Data to use start

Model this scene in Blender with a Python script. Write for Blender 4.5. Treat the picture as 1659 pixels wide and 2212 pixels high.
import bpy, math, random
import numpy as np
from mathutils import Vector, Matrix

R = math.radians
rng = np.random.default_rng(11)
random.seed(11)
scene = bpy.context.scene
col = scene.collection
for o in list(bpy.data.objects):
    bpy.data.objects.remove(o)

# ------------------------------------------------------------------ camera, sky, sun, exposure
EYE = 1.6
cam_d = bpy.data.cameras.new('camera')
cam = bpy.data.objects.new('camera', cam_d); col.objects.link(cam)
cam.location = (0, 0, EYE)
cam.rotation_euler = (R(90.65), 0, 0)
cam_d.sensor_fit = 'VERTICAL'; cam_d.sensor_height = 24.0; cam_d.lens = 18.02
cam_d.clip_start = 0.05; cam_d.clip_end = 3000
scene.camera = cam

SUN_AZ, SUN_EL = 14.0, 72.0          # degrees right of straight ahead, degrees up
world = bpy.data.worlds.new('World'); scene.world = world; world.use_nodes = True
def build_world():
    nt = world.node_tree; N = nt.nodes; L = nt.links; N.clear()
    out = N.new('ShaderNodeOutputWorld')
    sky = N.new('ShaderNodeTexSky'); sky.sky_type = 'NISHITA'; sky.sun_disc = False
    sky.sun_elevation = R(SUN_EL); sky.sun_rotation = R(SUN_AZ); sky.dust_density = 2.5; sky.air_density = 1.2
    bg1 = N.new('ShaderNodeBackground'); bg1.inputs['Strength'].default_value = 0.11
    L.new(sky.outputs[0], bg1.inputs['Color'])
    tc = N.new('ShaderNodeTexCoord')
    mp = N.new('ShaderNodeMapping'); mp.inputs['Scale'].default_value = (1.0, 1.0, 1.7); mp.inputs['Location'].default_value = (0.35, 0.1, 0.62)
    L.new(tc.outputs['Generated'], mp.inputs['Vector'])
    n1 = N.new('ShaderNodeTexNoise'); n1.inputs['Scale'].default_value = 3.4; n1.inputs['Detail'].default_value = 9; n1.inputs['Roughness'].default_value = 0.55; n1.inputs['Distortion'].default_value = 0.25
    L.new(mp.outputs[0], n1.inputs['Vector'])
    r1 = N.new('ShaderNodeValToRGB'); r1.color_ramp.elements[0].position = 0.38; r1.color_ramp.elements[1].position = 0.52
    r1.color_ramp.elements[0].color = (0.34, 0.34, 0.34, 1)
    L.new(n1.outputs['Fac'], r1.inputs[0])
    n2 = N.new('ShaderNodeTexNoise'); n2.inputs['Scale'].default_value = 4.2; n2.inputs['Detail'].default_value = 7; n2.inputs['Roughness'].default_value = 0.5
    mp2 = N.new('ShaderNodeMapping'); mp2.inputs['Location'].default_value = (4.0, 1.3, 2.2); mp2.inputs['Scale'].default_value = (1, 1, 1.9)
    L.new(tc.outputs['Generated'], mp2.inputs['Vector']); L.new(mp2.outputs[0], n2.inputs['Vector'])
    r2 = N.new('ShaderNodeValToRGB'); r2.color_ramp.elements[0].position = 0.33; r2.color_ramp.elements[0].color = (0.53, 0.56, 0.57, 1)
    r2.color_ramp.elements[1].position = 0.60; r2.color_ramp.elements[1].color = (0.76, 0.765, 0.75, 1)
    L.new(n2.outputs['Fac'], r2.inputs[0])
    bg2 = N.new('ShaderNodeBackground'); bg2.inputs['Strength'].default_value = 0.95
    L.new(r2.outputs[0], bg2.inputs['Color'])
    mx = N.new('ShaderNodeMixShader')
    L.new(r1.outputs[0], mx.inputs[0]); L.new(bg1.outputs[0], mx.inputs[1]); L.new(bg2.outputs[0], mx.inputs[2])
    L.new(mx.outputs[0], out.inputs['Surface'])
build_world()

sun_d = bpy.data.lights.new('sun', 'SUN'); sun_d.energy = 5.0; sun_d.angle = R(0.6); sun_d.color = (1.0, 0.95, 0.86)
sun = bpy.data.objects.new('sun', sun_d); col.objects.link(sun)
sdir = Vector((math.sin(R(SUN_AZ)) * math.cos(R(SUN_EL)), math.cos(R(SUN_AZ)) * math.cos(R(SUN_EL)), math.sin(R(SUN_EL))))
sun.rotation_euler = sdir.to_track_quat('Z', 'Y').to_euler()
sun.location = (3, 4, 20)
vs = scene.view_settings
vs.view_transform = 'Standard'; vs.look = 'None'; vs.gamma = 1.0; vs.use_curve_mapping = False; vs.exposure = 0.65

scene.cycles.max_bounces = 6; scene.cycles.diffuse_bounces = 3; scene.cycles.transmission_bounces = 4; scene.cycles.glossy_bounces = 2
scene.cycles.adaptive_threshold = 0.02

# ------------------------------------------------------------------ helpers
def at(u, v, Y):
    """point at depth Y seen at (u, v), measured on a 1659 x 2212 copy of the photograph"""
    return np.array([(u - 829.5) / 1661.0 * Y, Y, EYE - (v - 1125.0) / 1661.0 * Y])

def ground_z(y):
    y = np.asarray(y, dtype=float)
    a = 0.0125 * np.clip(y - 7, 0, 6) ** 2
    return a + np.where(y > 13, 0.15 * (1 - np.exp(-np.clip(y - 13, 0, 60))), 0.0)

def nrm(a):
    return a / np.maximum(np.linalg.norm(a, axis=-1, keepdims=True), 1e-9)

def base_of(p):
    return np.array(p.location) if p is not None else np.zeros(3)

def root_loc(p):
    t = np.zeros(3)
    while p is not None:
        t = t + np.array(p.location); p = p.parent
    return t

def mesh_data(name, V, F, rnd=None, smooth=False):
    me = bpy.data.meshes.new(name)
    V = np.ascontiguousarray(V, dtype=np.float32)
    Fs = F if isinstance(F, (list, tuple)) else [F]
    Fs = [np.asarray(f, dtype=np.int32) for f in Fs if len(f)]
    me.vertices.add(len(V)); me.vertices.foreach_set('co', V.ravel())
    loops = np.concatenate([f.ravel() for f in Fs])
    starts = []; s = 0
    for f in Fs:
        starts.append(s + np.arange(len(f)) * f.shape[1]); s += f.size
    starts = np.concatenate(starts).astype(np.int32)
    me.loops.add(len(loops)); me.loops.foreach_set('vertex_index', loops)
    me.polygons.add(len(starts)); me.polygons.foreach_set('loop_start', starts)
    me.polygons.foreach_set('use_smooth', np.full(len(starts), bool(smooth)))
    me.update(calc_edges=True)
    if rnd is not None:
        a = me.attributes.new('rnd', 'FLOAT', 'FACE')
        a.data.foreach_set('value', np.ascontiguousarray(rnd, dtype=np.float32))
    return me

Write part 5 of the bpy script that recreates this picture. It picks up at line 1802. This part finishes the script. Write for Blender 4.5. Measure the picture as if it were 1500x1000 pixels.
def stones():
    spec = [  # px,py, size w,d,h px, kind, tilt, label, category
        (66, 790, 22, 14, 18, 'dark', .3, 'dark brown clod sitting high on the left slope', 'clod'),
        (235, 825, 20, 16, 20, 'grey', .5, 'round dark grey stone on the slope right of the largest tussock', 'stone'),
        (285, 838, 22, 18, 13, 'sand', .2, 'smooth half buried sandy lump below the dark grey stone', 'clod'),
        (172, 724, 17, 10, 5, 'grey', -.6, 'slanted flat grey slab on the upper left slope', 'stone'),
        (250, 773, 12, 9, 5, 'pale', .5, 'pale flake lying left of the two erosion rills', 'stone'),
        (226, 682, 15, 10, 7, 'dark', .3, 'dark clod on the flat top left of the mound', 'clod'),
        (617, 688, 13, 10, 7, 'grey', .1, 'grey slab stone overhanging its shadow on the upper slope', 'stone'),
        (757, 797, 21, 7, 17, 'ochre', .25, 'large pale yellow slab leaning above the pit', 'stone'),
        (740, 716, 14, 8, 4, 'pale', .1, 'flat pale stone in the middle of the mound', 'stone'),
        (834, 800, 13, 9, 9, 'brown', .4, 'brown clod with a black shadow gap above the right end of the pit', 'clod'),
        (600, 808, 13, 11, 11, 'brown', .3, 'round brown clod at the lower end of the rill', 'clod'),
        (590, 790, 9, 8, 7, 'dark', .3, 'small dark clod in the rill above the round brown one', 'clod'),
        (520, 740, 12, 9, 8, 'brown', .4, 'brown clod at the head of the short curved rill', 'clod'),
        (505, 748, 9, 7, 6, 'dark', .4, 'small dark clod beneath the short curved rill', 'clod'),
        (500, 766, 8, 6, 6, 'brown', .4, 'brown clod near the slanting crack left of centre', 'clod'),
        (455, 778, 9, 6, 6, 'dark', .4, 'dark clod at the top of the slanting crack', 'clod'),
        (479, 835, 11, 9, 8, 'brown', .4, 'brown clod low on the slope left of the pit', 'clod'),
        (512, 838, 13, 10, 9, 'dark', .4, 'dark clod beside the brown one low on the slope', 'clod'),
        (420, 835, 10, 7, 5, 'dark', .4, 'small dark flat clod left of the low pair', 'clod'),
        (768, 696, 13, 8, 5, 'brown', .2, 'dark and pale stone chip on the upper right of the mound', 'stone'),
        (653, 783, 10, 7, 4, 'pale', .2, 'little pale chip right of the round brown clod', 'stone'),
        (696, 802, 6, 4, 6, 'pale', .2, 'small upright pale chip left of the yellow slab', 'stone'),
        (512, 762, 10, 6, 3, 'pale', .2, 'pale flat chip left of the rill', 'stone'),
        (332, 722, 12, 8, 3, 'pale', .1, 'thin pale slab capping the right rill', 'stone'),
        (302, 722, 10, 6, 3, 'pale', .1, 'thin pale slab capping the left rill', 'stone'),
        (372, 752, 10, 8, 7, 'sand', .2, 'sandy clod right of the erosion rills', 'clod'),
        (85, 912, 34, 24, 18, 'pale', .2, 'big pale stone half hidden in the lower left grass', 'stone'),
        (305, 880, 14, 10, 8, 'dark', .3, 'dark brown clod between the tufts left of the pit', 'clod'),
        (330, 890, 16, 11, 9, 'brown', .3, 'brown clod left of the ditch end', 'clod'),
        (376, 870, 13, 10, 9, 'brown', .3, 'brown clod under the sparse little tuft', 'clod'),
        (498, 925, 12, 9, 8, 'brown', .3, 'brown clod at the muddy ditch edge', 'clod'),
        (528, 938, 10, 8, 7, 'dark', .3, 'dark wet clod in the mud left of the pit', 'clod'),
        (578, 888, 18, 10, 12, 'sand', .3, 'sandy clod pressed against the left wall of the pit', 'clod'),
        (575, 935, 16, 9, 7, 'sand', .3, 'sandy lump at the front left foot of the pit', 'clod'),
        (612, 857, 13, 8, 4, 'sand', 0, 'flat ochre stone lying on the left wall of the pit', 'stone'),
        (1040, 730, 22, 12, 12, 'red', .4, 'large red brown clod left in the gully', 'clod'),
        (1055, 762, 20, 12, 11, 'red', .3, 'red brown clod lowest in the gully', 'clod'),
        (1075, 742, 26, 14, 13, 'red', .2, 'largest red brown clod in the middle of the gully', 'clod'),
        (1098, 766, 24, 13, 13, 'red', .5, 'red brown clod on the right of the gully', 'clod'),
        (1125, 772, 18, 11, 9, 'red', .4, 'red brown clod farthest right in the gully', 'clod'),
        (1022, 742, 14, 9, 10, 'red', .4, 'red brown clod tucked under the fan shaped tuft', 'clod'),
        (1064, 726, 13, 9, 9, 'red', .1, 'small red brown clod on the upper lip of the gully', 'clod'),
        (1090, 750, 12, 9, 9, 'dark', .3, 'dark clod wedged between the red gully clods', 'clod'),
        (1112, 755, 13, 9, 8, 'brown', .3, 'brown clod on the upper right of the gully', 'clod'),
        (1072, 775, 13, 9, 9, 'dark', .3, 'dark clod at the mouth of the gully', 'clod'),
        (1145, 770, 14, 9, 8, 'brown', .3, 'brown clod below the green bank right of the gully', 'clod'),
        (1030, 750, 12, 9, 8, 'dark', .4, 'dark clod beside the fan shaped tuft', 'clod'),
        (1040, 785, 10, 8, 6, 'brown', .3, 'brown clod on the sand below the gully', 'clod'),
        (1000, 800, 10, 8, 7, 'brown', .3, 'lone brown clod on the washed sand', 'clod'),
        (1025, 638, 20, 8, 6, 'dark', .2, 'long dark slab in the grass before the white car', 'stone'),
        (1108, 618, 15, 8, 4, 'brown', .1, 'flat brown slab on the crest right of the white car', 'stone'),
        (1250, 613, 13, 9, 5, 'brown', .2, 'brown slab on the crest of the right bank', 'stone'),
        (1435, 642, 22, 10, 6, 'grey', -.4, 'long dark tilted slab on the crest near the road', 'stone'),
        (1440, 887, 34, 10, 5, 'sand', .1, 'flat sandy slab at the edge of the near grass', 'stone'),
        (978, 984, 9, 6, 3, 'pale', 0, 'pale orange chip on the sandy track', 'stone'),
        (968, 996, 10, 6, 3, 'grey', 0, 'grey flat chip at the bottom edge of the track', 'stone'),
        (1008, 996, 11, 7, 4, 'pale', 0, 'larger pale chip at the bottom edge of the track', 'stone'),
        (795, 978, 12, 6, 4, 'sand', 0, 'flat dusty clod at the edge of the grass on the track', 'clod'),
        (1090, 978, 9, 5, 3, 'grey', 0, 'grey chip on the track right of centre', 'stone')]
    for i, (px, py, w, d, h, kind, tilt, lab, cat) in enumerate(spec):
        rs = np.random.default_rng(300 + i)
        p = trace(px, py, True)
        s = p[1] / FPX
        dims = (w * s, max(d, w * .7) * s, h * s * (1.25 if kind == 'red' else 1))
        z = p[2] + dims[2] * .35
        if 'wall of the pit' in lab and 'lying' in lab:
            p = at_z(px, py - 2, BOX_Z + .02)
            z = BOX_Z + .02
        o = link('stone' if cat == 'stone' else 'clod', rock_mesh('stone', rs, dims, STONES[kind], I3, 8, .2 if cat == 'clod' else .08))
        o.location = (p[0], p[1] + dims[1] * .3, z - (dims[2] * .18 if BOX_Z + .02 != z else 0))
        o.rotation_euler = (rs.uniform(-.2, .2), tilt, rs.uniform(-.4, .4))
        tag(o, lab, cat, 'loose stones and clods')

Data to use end

* **Objective**:
Return the entries above unchanged, starting at the first line and stopping after the line with "bpy.data.objects.remove(o)".

* **Written reply**:
Model this scene in Blender with a Python script. Write for Blender 4.5. Treat the picture as 1659 pixels wide and 2212 pixels high.
import bpy, math, random
import numpy as np
from mathutils import Vector, Matrix

R = math.radians
rng = np.random.default_rng(11)
random.seed(11)
scene = bpy.context.scene
col = scene.collection
for o in list(bpy.data.objects):
    bpy.data.objects.remove(o)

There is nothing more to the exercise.